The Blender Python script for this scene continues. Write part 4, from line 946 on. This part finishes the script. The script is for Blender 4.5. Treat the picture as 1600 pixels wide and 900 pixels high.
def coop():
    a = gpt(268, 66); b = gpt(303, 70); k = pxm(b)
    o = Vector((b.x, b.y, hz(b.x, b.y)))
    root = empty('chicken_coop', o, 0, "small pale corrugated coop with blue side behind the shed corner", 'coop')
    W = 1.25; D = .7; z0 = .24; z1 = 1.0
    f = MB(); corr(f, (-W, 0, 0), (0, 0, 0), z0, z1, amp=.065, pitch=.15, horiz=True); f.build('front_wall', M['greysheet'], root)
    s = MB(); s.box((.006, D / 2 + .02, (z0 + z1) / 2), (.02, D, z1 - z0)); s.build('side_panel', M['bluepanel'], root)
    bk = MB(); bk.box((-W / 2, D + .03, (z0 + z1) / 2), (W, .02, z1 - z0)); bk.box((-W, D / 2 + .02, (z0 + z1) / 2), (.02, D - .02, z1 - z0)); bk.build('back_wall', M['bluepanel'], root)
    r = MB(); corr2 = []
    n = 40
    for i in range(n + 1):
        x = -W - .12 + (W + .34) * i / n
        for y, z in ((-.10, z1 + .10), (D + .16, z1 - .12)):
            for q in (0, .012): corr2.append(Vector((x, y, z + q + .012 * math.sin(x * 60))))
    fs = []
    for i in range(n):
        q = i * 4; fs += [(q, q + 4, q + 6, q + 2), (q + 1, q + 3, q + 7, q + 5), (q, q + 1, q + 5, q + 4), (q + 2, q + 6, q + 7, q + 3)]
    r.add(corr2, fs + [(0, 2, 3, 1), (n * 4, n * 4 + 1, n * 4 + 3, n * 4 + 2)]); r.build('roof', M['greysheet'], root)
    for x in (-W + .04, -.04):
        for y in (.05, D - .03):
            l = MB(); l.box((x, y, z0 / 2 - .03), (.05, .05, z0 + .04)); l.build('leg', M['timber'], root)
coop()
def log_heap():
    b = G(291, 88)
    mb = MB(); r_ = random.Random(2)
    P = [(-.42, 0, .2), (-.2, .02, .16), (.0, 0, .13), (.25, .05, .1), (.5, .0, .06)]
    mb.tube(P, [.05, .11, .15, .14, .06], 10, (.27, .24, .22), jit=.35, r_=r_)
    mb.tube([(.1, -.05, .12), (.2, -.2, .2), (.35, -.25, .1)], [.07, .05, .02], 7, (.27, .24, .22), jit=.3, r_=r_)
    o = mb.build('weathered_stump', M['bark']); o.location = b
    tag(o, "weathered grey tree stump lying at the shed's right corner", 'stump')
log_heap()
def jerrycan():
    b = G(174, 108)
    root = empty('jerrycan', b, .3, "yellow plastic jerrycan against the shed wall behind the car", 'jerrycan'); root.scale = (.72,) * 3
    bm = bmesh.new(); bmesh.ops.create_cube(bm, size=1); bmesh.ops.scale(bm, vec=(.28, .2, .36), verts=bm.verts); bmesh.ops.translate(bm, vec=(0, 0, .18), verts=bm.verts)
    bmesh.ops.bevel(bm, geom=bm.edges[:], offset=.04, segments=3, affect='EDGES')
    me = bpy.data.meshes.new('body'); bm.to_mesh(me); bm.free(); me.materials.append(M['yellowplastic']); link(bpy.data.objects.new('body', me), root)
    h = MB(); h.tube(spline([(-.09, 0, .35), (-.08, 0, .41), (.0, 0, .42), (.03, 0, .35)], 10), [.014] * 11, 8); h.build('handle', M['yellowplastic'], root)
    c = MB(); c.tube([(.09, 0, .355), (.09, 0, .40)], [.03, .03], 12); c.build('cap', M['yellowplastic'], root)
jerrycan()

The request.
Go through the listing and print each line exactly as it appears.

Completed exercise.
The Blender Python script for this scene continues. Write part 4, from line 946 on. This part finishes the script. The script is for Blender 4.5. Treat the picture as 1600 pixels wide and 900 pixels high.
def coop():
    a = gpt(268, 66); b = gpt(303, 70); k = pxm(b)
    o = Vector((b.x, b.y, hz(b.x, b.y)))
    root = empty('chicken_coop', o, 0, "small pale corrugated coop with blue side behind the shed corner", 'coop')
    W = 1.25; D = .7; z0 = .24; z1 = 1.0
    f = MB(); corr(f, (-W, 0, 0), (0, 0, 0), z0, z1, amp=.065, pitch=.15, horiz=True); f.build('front_wall', M['greysheet'], root)
    s = MB(); s.box((.006, D / 2 + .02, (z0 + z1) / 2), (.02, D, z1 - z0)); s.build('side_panel', M['bluepanel'], root)
    bk = MB(); bk.box((-W / 2, D + .03, (z0 + z1) / 2), (W, .02, z1 - z0)); bk.box((-W, D / 2 + .02, (z0 + z1) / 2), (.02, D - .02, z1 - z0)); bk.build('back_wall', M['bluepanel'], root)
    r = MB(); corr2 = []
    n = 40
    for i in range(n + 1):
        x = -W - .12 + (W + .34) * i / n
        for y, z in ((-.10, z1 + .10), (D + .16, z1 - .12)):
            for q in (0, .012): corr2.append(Vector((x, y, z + q + .012 * math.sin(x * 60))))
    fs = []
    for i in range(n):
        q = i * 4; fs += [(q, q + 4, q + 6, q + 2), (q + 1, q + 3, q + 7, q + 5), (q, q + 1, q + 5, q + 4), (q + 2, q + 6, q + 7, q + 3)]
    r.add(corr2, fs + [(0, 2, 3, 1), (n * 4, n * 4 + 1, n * 4 + 3, n * 4 + 2)]); r.build('roof', M['greysheet'], root)
    for x in (-W + .04, -.04):
        for y in (.05, D - .03):
            l = MB(); l.box((x, y, z0 / 2 - .03), (.05, .05, z0 + .04)); l.build('leg', M['timber'], root)
coop()
def log_heap():
    b = G(291, 88)
    mb = MB(); r_ = random.Random(2)
    P = [(-.42, 0, .2), (-.2, .02, .16), (.0, 0, .13), (.25, .05, .1), (.5, .0, .06)]
    mb.tube(P, [.05, .11, .15, .14, .06], 10, (.27, .24, .22), jit=.35, r_=r_)
    mb.tube([(.1, -.05, .12), (.2, -.2, .2), (.35, -.25, .1)], [.07, .05, .02], 7, (.27, .24, .22), jit=.3, r_=r_)
    o = mb.build('weathered_stump', M['bark']); o.location = b
    tag(o, "weathered grey tree stump lying at the shed's right corner", 'stump')
log_heap()
def jerrycan():
    b = G(174, 108)
    root = empty('jerrycan', b, .3, "yellow plastic jerrycan against the shed wall behind the car", 'jerrycan'); root.scale = (.72,) * 3
    bm = bmesh.new(); bmesh.ops.create_cube(bm, size=1); bmesh.ops.scale(bm, vec=(.28, .2, .36), verts=bm.verts); bmesh.ops.translate(bm, vec=(0, 0, .18), verts=bm.verts)
    bmesh.ops.bevel(bm, geom=bm.edges[:], offset=.04, segments=3, affect='EDGES')
    me = bpy.data.meshes.new('body'); bm.to_mesh(me); bm.free(); me.materials.append(M['yellowplastic']); link(bpy.data.objects.new('body', me), root)
    h = MB(); h.tube(spline([(-.09, 0, .35), (-.08, 0, .41), (.0, 0, .42), (.03, 0, .35)], 10), [.014] * 11, 8); h.build('handle', M['yellowplastic'], root)
    c = MB(); c.tube([(.09, 0, .355), (.09, 0, .40)], [.03, .03], 12); c.build('cap', M['yellowplastic'], root)
jerrycan()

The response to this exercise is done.